Мне вспоминается не Толстой, а совсем другой писатель, которого, кстати, с Толстым у нас тоже сравнивали. О нем в «Тихом Доне» довольно много говорится, как об одном из участников гражданской войны. Это — генерал Краснов.

Читатели, пожалуй, заподозрят меня в склонности к парадоксам… Напрасно! На основательности сравнения я настаиваю. Краснов — дурной писатель, конечно. Он во всех отношениях Шолохову уступает. Но характер и дух его писаний — шолоховский. Притом таланта у него отрицать нельзя: первый том «Двуглавого орла и красного знамени» написан с такой широтой и непринужденностью, какая и не снилась многим нашим заправским беллетристам. Дальше все портится, а когда дело доходит до философических размышлений или критики блоковских «Двенадцати», хочется книгу выбросить в окно. Но в начале в картинах учебной и военной жизни есть такое же правдивое и бесстрастно-бездушное отражение жизни, которое прельщает и у Шолохова. Будто и в самом деле «Война и мир».

Люди сейчас тоскуют об искусстве большого масштаба. Отчасти оттого их к таким художникам, как Шолохов, и влечет. К тому же от его книг «пахнет Россией», самой подлинной, неизменной. Успех его понятен и оправдан. Надо только помнить, что в наши дни видимость «большого искусства» достигается лишь ценою некоторых уступок в сторону лубка, и что иногда в одном невнятном стихотворении, в одном беспомощно-обрывающемся романе истинного величия больше, чем в многотомной и многословной эпопее о войне и революции.


НЕ АПОЛОГИЯ


Не только идеи, но и самые обыкновенные мысли носятся в воздухе. Случается, что хочешь о чем-нибудь написать или сказать – и тут же убеждаешься, что другие уже успели подумать о том же самом.

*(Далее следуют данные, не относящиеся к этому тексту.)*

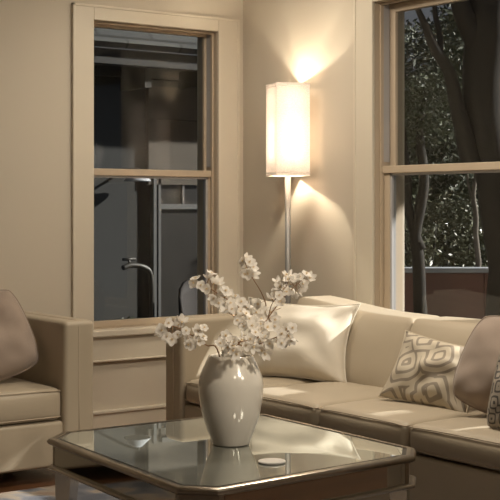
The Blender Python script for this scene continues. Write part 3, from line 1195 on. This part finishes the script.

Это скорее располагает и побуждает к беседе, чем «охлаждает пыл». Если мысли сталкиваются, значит для них есть какое-то основание в действительности, значит есть им и отклик.

Письмо, полученное на днях:

«Не опротивело вам толковать о советских книжках? Ох, подозреваю, что надоело и опротивело, и в самом деле, разве не лучше оставить их в покое почивать на лаврах? Про Беломорский канал в газетах подробно пишут, мерзость эта у всех на глазах, так к чему же разбирать их романы, в которых кроме отъявленной лжи ничего не найти? Искусство и литература есть отражение красоты жизни, так по крайней мере полагали мы до сих пор, а в гнусных советских книжках из-под палки выхваляются разные кровавые достижения, которыми одурачен бедный наш народ…»

Я как раз собирался на эту тему писать. Давно уже мне казалось, что в некоторых читательских слоях прежний интерес к советской литературе сменяется отталкиванием от нее или по меньшей мере безразличием. Анонимный корреспондент подтвердил мою смутную догадку.